You can also follow us on our Instagram account or Facebook page as we list the artists presenting abroad regularly in a series of stories throughout the year. You can also just revisit our website where we will be making updates. If you are based in one of these places, or are planning to visit, do make your way and check out the artists that are on now or soon.
Ragnar Kjartansson: Epic Waste of Love and Understanding
Solo exhibition at Louisiana Museum of Modern Art (DK) opening on June 9 and will be on display until October 22.
An array of video art, paintings, sculptures and drawings will be on display, including several of the artist’s most beloved works. Among them will be his immersive nine-channel video installation The Visitors (2012), featuring Kjartansson and a group of his musician friends performing at a crumbling mansion formerly owned by the Astor family in upstate New York.
Shoplifter: Hyperweb
Solo exhibition at Kai Art Center (ES) from May 27 until the October 26 2023
Both critically-acclaimed and loved by the public, Reykjavik-based Hrafnhildur Arnadóttir / Shoplifter will create a unique multicolored installation for the Kai space using synthetic hair extensions. These colorful mass-produced fibers are carefully mixed and transformed from their original purpose to create a suspended labyrinth of colors and a web of intertwined swirls as they float in chaotic formation around the viewer. The installation inspires an inner journey with a multisensory language of texture and vibrant chromatic 3D formation.
Nordic Art and Culture Initiative
The Buffalo AKG Art Museum has started a 60 year Nordic Art and Culture Initiative across the institution’s departments. Which will provide a unique platform in North America for art of the Nordic Region in a broad sense, encompassing artists whose practices are tied to the Nordic Region. Recently, changes have been made to the original design by Gordon Bunshaft in 1962, the Knox Building’s centerpiece is the Ralph C. Wilson, Jr. Town Square, a 6,000-square-foot community gathering space. The museum has enclosed the formerly open-air courtyard with Common Sky, a stunning new site-specific sculpture designed by Olafur Eliasson and Sebastian Behmann of Studio Other Spaces, and added a new entry on the building’s east side.
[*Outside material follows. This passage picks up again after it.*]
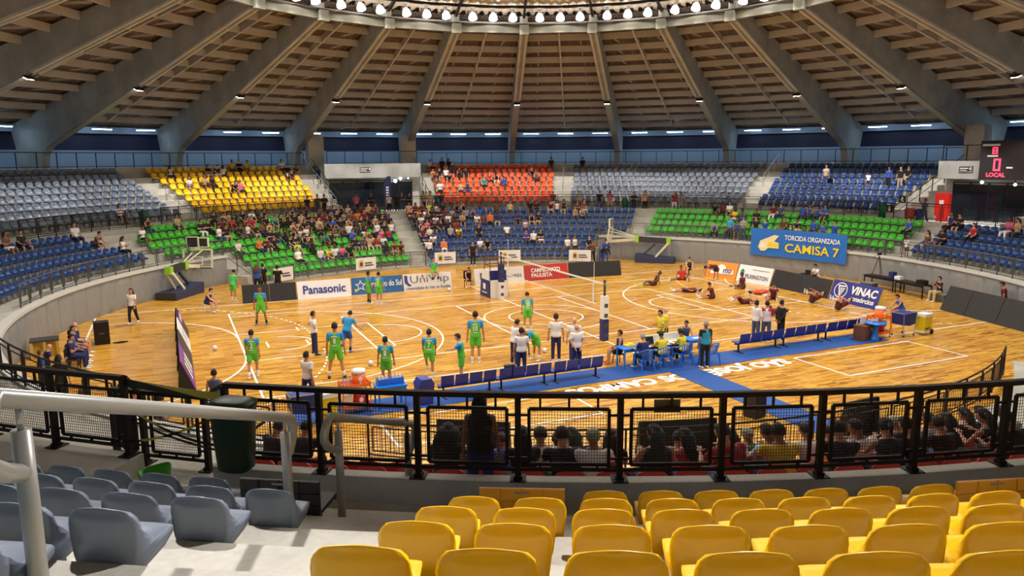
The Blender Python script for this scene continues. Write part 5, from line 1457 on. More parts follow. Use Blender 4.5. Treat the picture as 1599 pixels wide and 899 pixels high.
def spectator(loc, rz, shirt, label, group, standing=False, fem=None, var=None):
    L = STV if standing else VAR
    ch = [v for v in L if fem is None or v[1] == fem]
    v = L[var] if var is not None else RC.choice(ch)
    o = link('person', crowd_mesh(*v), None, loc, rz + RC.uniform(-.25, .25))
    s = RC.uniform(.94, 1.04); o.scale = (s, s, s)
    base = rgb(shirt); jit = RC.uniform(.8, 1.2)
    setc(o, shirt=[c * jit for c in base], pants=rgb(RC.choice('kkkjdnjkhw' if shirt != 'w' else 'kkjdnj')), skin=SKIN[RC.choice([0, 1, 1, 1, 2, 2, 3])], hair=HAIRC[RC.choice([0, 0, 0, 1, 1, 2])], shoe=rgb(RC.choice('wkdw')))
    tag(o, label, 'person', group)
    return o

FAR = []
def join_far(n):
    """the n spectators that show smallest become one mass, coloured per person through a colour attribute"""
    FAR.sort(key=lambda o: -((o.location - CAMP).length))
    m = MB(); cols = []; names = {'skin': 'skin', 'shirt_cloth': 'shirt', 'trouser_cloth': 'pants', 'hair': 'hair', 'shoe': 'shoe'}
    for o in FAR[:n]:
        me = o.data; M = Matrix.Translation(o.location) @ o.rotation_euler.to_matrix().to_4x4() @ Matrix.Scale(o.scale.x, 4)
        m.add([M @ v.co for v in me.vertices], [tuple(p.vertices) for p in me.polygons])
        pal = [tuple(o[names[x.name]]) if x.name in names else (.02, .02, .02) for x in me.materials]
        for p in me.polygons: cols += [(*pal[p.material_index], 1.0)] * len(p.vertices)
    for o in FAR[:n]: bpy.data.objects.remove(o)
    mt = bpy.data.materials.new('far_cloth'); mt.use_nodes = True; at = mt.node_tree.nodes.new('ShaderNodeAttribute'); at.attribute_name = 'tone'
    b = mt.node_tree.nodes['Principled BSDF']; b.inputs['Roughness'].default_value = .8
    mt.node_tree.links.new(at.outputs['Color'], b.inputs['Base Color']); MATS['far_cloth'] = mt
    ob = m.build('distant_spectators', 'far_cloth', None, True, False)
    ca = ob.data.color_attributes.new('tone', 'FLOAT_COLOR', 'CORNER')
    ca.data.foreach_set('color', [c for t in cols for c in t])
    tag(stuff(ob), 'the smallest spectators, high in the far yellow, orange and blue rows', 'people')
# ------------------------------------------------------------------ furniture on the court
def face(dx, dy): return atan2(dy, dx) - pi / 2
def bench_seats(x0, y0, x1, y1, label, n=4, bag=None):
    """bar bench with n blue plastic shells facing the court"""
    p, q = V(x0, y0, 0), V(x1, y1, 0); L = (q - p).length
    g = empty('team_bench', (p + q) / 2, atan2(y1 - y0, x1 - x0), label, 'bench', 'blue team benches')
    b = MB(); b.box((0, 0, .36), (L, .06, .05))
    for x in (-L / 2 + .18, L / 2 - .18):
        b.box((x, 0, .18), (.05, .06, .36)).box((x, -.02, .02), (.06, .5, .04))
    b.build('frame', 'dark_steel', g)
    for i in range(n):
        x = -L / 2 + L * (i + .5) / n; w = L / n - .06
        s = MB(); P = [(.24, .42), (.20, .435), (.0, .41), (-.16, .42), (-.20, .50), (-.26, .80), (-.28, .80), (-.225, .49), (-.18, .395), (.0, .38), (.22, .40)]
        k = len(P); vs = [(x + t * w / 2, y, z) for t in (-1, 1) for y, z in P]
        s.add(vs, [tuple(range(k)), tuple(range(k, 2 * k))[::-1]] + [(j, (j + 1) % k, (j + 1) % k + k, j + k) for j in range(k)])
        s.build('seat_shell', 'bench_blue', g)
    return g
for i in range(3):
    x0 = -8.9 + i * 2.02
    bench_seats(x0, -9.92 - i * .01, x0 + 1.96, -9.92 - i * .01, 'blue four-seat bench left of the scorers table, %s' % ['farthest left of three', 'middle of three', 'nearest the table of three'][i])
    x0 = 3.5 + i * 2.36
    bench_seats(x0, -9.48 + i * .05, x0 + 2.28, -9.44 + i * .05, 'blue four-seat bench right of the scorers table, %s' % ['nearest the table of three', 'middle of three', 'farthest right of three'][i])

def armchair(x, y, rz, label):
    g = empty('plastic_armchair', (x, y, .016), rz, label, 'chair', 'blue plastic armchairs at the scorers table')
    MB().box((0, .02, .43), (.46, .44, .03)).box((0, .23, .41), (.44, .03, .06)).build('seat', 'chair_blue', g)
    b = MB(); n = 7
    for i in range(n):
        u = -1 + 2 * i / (n - 1); b.bar((u * .17, -.2 + .03 * u * u, .44), (u * .22, -.30 + .07 * u * u, .80), .036, .018)
    b.tube([(-.25, -.2, .78), (-.15, -.29, .84), (0, -.31, .86), (.15, -.29, .84), (.25, -.2, .78)], .022, 6); b.build('backrest', 'chair_blue', g)
    for s in (-1, 1):
        MB().tube([(s * .25, -.2, .78), (s * .27, -.05, .68), (s * .27, .2, .66), (s * .25, .25, .60)], [.022, .026, .028, .02], 6).build('armrest', 'chair_blue', g)
        MB().tube([(s * .25, .25, .62), (s * .25, .26, .4), (s * .27, .29, 0)], [.025, .035, .022], 6).build('leg', 'chair_blue', g)
        MB().tube([(s * .23, -.2, .46), (s * .27, -.29, 0)], [.04, .022], 6).build('leg', 'chair_blue', g)
for i, (x, y) in enumerate(((-1.15, -10.10), (-.35, -10.06), (.60, -10.0), (1.52, -10.42))):
    armchair(x, y, 0.05 * (i - 1), 'blue plastic armchair at the scorers table, %s' % ['leftmost, under the man in navy', 'second from the left, under a yellow shirt', 'third from the left, under a yellow shirt', 'rightmost and empty'][i])
def table(x, y, rz, L, D, H, m, label, top='print_white', legs=.05, z=0.0):
    g = empty('table', (x, y, z), rz, label, 'table')
    MB().box((0, 0, H - .02), (L, D, .04)).build('tabletop', top, g)
    for sx in (-1, 1):
        for sy in (-1, 1): MB().box((sx * (L / 2 - .06), sy * (D / 2 - .06), (H - .04) / 2), (legs, legs, H - .04)).build('leg', m, g)
    MB().box((0, D / 2 - .03, H - .08), (L - .1, .02, .1)).box((0, -D / 2 + .03, H - .08), (L - .1, .02, .1)).build('apron', m, g)
    return g
table(-1.25, -9.35, 0, .95, .62, .74, 'table_blue', 'blue plastic table at the left end of the scorers', 'table_blue', z=.016); table(.15, -9.3, 0, 1.7, .7, .74, 'dark_steel', 'long scorers table in the middle of the sideline', z=.016); table(1.75, -9.25, 0, .95, .62, .74, 'table_blue', 'blue plastic table at the right end of the scorers', 'table_blue', z=.016)
o = MB().box((0, 0, .13), (1.75, .09, .25)).box((0, 0, .012), (1.6, .2, .02)).build('score_panel', 'sign_white'); o.location = (.35, -9.04, .758); tag(o, 'long white score panel standing on the scorers table', 'panel')
o = MB().box((0, 0, .01), (.34, .24, .02)).add([(-.17, .12, .02), (.17, .12, .02), (.17, .2, .24), (-.17, .2, .24), (-.17, .135, .02), (.17, .135, .02), (.17, .215, .24), (-.17, .215, .24)], [(0, 1, 2, 3), (7, 6, 5, 4), (0, 4, 5, 1), (1, 5, 6, 2), (2, 6, 7, 3), (3, 7, 4, 0)]).build('laptop', 'dark_steel'); o.location = (-.35, -9.4, .758); tag(o, 'dark laptop open on the scorers table', 'laptop')
for i, (x, y, m, l) in enumerate(((.3, -9.45, 'ad_white', 'sheet of paper before the left yellow scorer'), (.75, -9.4, 'ad_white', 'sheet of paper before the right yellow scorer'), (1.75, -9.3, 'ad_white', 'white papers on the right blue table'))):
    o = MB().box((0, 0, .004), (.3, .21, .008)).build('paper', m); o.location = (x, y, .758); tag(o, l, 'paper')
o = MB().box((0, 0, .03), (.38, .28, .05)).box((.05, .02, .07), (.2, .2, .04)).build('folded_shirt', 'print_yellow'); o.location = (-1.25, -9.25, .758); tag(o, 'folded yellow and green shirt on the left blue table', 'shirt')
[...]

Elín Hansdóttir: What Happens when Nothing Happens?
Elín Hansdóttir’s artistic practice transforms spaces, distorting our sensory experience of space and our sense of spatial orientation. Her exhibition What happens when nothing happens? at the Schering Stiftung is designed to challenge our perception, harnessing for the first time the possibilities of virtual reality. Hansdóttir explores the question of how images and digital media influence our comprehension of a specific space, in this case the Project Space of the Schering Stiftung.
Rúrí: And now what?
And now what? features a newly-commissioned work titled Forest, created from the ash and other burned remains of trees from several forests in Santo Tirso (Monte Córdova, Santa Cristina do Couto and São Miguel do Couto) that were destroyed in the 2022 forest fires – a work that in its installation within the Corridor as well as in accompanying photo documentation underscores the impact of climate crisis and rising temperature on local ecosystems.
Hallgerður Hallgrímsdóttir & Heiða Helgadóttir: Søsterskap
The exhibition, Søsterskap – Contemporary Nordic Photography, brings together photographers based in Denmark, Finland, Iceland, Norway, and Sweden. Since the 1980s, we have witnessed many active photographers, whose works–based on different approaches from documentary to conceptual–reflect the socio-political context of the welfare state. The interplay between photography and this social democratic model is here seen as a key factor in defining the panorama of camerawork from the region.